When food manufacturer Heinz last month broadcasted a TV commercial in the UK showing two men kissing, to some they might as well have adopted the slogan: ‘Heinz Meanz Queenz’.
Within days, an organised campaign of complaints prompted Heinz to drop the ad which stirred British gay rights group, Stonewall, to launch a boycott of the company.
It comes before a similar move across the Atlantic when the American Family Association (AFA) instigated a boycott of McDonald’s over the fast food giant’s membership of the Gay and Lesbian Chamber of Commerce earlier this month.
The AFA, which purports an influence over millions of consumers, had already claimed some credit for Ford’s decision to withdraw its ads from the gay press in 2005.
This time, however, McDonald’s shows no sign of succumbing to the AFA’s threats.
“We stand by and support our people to live and work in a society free of discrimination and harassment,” McDonald’s spokesperson Bill Whitman told The Washington Post.

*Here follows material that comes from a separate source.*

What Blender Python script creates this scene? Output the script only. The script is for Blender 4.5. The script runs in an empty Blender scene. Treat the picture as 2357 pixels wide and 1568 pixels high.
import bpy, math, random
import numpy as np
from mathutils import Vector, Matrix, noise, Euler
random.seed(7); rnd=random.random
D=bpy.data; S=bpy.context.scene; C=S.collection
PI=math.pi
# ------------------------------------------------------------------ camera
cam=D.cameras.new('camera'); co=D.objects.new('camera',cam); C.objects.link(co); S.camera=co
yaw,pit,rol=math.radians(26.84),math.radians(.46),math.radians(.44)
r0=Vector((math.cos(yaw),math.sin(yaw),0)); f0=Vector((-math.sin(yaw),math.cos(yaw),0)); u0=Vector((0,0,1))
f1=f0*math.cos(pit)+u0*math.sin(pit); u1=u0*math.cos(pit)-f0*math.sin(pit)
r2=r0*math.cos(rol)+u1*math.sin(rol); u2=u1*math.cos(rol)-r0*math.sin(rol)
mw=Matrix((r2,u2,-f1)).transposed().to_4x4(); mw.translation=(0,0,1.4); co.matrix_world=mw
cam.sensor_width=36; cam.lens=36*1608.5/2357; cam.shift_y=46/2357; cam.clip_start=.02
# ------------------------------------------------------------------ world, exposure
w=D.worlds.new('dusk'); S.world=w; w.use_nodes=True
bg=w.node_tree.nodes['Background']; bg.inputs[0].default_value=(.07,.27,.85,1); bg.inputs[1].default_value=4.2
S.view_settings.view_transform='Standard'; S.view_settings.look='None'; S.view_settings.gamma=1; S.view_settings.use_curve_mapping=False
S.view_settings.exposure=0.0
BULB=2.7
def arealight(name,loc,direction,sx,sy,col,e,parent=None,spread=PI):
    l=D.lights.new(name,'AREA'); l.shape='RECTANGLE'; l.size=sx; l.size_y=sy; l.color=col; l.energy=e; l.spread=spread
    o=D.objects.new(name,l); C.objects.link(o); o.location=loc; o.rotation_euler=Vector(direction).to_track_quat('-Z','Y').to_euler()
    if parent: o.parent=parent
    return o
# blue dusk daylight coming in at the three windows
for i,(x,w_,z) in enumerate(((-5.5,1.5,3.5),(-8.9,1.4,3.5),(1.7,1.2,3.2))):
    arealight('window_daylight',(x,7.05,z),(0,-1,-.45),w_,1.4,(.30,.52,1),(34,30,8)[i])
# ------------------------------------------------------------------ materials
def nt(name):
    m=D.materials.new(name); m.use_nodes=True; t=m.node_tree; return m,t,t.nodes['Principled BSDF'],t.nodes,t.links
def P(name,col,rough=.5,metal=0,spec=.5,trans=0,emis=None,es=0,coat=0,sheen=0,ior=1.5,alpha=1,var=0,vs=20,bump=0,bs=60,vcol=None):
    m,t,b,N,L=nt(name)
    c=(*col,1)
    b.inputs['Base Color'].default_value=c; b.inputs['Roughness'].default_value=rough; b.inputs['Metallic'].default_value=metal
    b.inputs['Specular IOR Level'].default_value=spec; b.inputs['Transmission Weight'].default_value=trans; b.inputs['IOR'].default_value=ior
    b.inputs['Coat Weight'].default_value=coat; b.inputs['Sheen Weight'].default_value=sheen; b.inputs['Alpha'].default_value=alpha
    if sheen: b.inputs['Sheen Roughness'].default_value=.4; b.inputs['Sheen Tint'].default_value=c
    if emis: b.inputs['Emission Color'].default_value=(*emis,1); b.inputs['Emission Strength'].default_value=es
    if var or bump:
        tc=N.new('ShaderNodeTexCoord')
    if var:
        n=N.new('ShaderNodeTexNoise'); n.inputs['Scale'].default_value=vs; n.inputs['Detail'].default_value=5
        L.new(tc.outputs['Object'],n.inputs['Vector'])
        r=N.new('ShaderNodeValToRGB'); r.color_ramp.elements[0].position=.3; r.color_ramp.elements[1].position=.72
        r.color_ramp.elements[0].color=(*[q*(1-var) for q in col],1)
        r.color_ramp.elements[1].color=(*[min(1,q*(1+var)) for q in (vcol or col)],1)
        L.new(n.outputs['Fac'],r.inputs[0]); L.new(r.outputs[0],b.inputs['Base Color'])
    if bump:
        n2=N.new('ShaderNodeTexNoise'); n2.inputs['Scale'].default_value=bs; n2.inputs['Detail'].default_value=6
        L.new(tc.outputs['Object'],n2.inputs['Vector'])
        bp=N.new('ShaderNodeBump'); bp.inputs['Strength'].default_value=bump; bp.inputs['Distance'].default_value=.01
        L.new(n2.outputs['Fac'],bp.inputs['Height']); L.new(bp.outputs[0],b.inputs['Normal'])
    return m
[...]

So how effective are boycotts in influencing the policies of corporations and governments?
Australian-born gay rights activist Peter Tatchell told SX that boycotts, though rarely used, had sometimes worked to the gay community’s advantage.

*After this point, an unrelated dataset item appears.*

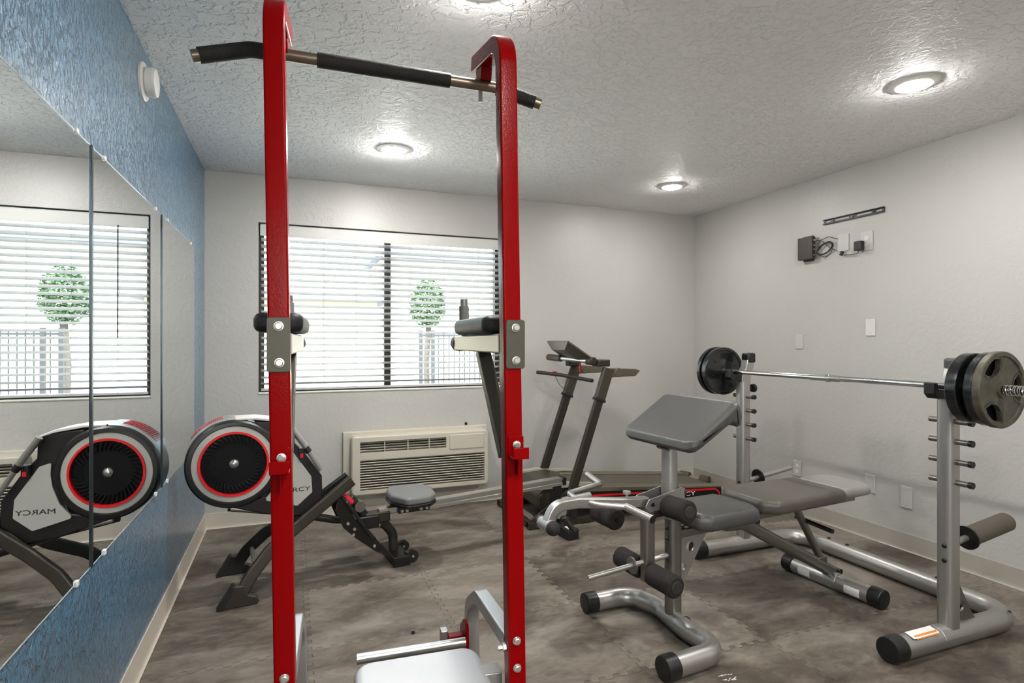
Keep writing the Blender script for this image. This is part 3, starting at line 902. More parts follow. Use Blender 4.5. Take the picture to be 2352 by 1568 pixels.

Tatchell’s direct action group, Outrage!, organised a boycott of Romanian wines in protest at the country’s anti-gay laws in the mid 90s.
“The Romanian Government and wine industry got panicky,” Tatchell said. “As a compliment to other lobbying [efforts], the boycott campaign probably helped to persuade the government to ditch its homophobic legislation.”
Tatchell also recalls that in the early ’80s, disco diva Donna Summer was so stung by a gay boycott of her concerts and records she distanced herself from her alleged comments about HIV/AIDS being “God’s punishment”.
And then there was Florida Orange Juice.
“One of the earliest and most high profile gay boycott efforts was in the 1970s against Florida Orange Juice, a company that used arch homophobe Anita Bryant to promote its product,” Tatchell recalls.
“As well as hitting Florida Orange Juice hard, the boycott sent a powerful deterrent message to other businesses: don’t discriminate or promote homophobia, otherwise you will suffer financially.”
Companies such as Cascade, Boags and Cadbury’s learned a similar lesson in Australia in 1994 when a Sydney man, Peter Urmson, launched the ‘Buy Right’ boycott of Tasmanian-made products to protest the state’s refusal to decriminalise gay sex.
The boycott led to a reported revenue fall of up to 55 per cent amongst the targeted companies, and stung them into throwing their weight behind law reform.
“While that boycott didn’t in and of itself lead to law reform, it did help create a more conducive environment,” Tasmanian activist Rodney Croome told SX.
By comparison, more recent calls for a boycott of Gloria Jean’s Coffees over its links to alleged ex-gay programs appear not to have taken off.
“Importantly, in the Tasmanian case there was high profile branding of Tasmanian products and an awareness of the law reform issue that went far beyond the gay community,” Croome adds.
“Boycotts work when there’s a clear brand to target, a clear abuse to protest, and that abuse has a high enough profile to ensure the boycott has wide-spread support,” he said.